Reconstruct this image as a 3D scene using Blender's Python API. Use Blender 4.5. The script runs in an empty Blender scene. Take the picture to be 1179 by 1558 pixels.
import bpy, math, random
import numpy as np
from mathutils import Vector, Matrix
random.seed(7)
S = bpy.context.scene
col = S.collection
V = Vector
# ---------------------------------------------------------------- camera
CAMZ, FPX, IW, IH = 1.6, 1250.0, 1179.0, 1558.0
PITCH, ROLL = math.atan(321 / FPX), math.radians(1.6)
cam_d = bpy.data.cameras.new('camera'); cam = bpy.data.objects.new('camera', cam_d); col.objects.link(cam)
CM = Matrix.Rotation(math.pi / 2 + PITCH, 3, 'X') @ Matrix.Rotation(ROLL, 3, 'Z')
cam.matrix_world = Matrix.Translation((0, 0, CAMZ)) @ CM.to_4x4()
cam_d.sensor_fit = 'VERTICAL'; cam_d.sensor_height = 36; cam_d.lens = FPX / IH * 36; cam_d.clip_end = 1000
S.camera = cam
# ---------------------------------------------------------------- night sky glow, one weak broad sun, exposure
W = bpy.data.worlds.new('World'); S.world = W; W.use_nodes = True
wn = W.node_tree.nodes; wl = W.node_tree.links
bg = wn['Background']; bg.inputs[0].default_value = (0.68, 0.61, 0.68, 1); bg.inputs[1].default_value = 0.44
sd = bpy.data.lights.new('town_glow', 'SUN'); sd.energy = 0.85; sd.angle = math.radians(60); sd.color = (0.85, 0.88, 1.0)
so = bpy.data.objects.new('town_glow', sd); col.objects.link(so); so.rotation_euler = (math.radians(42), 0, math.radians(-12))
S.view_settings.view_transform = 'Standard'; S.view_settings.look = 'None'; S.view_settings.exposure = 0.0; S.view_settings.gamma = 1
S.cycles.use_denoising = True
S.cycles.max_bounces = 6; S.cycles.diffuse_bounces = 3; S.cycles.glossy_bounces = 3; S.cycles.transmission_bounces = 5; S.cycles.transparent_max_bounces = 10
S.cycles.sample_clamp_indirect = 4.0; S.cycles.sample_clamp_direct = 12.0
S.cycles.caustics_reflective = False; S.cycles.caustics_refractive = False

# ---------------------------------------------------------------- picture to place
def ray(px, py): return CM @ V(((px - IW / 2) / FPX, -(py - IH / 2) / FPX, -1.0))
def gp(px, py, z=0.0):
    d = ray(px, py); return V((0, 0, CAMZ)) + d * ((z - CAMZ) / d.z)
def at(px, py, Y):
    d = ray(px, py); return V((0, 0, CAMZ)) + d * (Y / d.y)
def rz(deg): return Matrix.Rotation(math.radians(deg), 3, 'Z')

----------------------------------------

SET TASK: Write out every line of the material again, exactly as it reads.

EXERCISE ANSWER:
Reconstruct this image as a 3D scene using Blender's Python API. Use Blender 4.5. The script runs in an empty Blender scene. Take the picture to be 1179 by 1558 pixels.
import bpy, math, random
import numpy as np
from mathutils import Vector, Matrix
random.seed(7)
S = bpy.context.scene
col = S.collection
V = Vector
# ---------------------------------------------------------------- camera
CAMZ, FPX, IW, IH = 1.6, 1250.0, 1179.0, 1558.0
PITCH, ROLL = math.atan(321 / FPX), math.radians(1.6)
cam_d = bpy.data.cameras.new('camera'); cam = bpy.data.objects.new('camera', cam_d); col.objects.link(cam)
CM = Matrix.Rotation(math.pi / 2 + PITCH, 3, 'X') @ Matrix.Rotation(ROLL, 3, 'Z')
cam.matrix_world = Matrix.Translation((0, 0, CAMZ)) @ CM.to_4x4()
cam_d.sensor_fit = 'VERTICAL'; cam_d.sensor_height = 36; cam_d.lens = FPX / IH * 36; cam_d.clip_end = 1000
S.camera = cam
# ---------------------------------------------------------------- night sky glow, one weak broad sun, exposure
W = bpy.data.worlds.new('World'); S.world = W; W.use_nodes = True
wn = W.node_tree.nodes; wl = W.node_tree.links
bg = wn['Background']; bg.inputs[0].default_value = (0.68, 0.61, 0.68, 1); bg.inputs[1].default_value = 0.44
sd = bpy.data.lights.new('town_glow', 'SUN'); sd.energy = 0.85; sd.angle = math.radians(60); sd.color = (0.85, 0.88, 1.0)
so = bpy.data.objects.new('town_glow', sd); col.objects.link(so); so.rotation_euler = (math.radians(42), 0, math.radians(-12))
S.view_settings.view_transform = 'Standard'; S.view_settings.look = 'None'; S.view_settings.exposure = 0.0; S.view_settings.gamma = 1
S.cycles.use_denoising = True
S.cycles.max_bounces = 6; S.cycles.diffuse_bounces = 3; S.cycles.glossy_bounces = 3; S.cycles.transmission_bounces = 5; S.cycles.transparent_max_bounces = 10
S.cycles.sample_clamp_indirect = 4.0; S.cycles.sample_clamp_direct = 12.0
S.cycles.caustics_reflective = False; S.cycles.caustics_refractive = False

# ---------------------------------------------------------------- picture to place
def ray(px, py): return CM @ V(((px - IW / 2) / FPX, -(py - IH / 2) / FPX, -1.0))
def gp(px, py, z=0.0):
    d = ray(px, py); return V((0, 0, CAMZ)) + d * ((z - CAMZ) / d.z)
def at(px, py, Y):
    d = ray(px, py); return V((0, 0, CAMZ)) + d * (Y / d.y)
def rz(deg): return Matrix.Rotation(math.radians(deg), 3, 'Z')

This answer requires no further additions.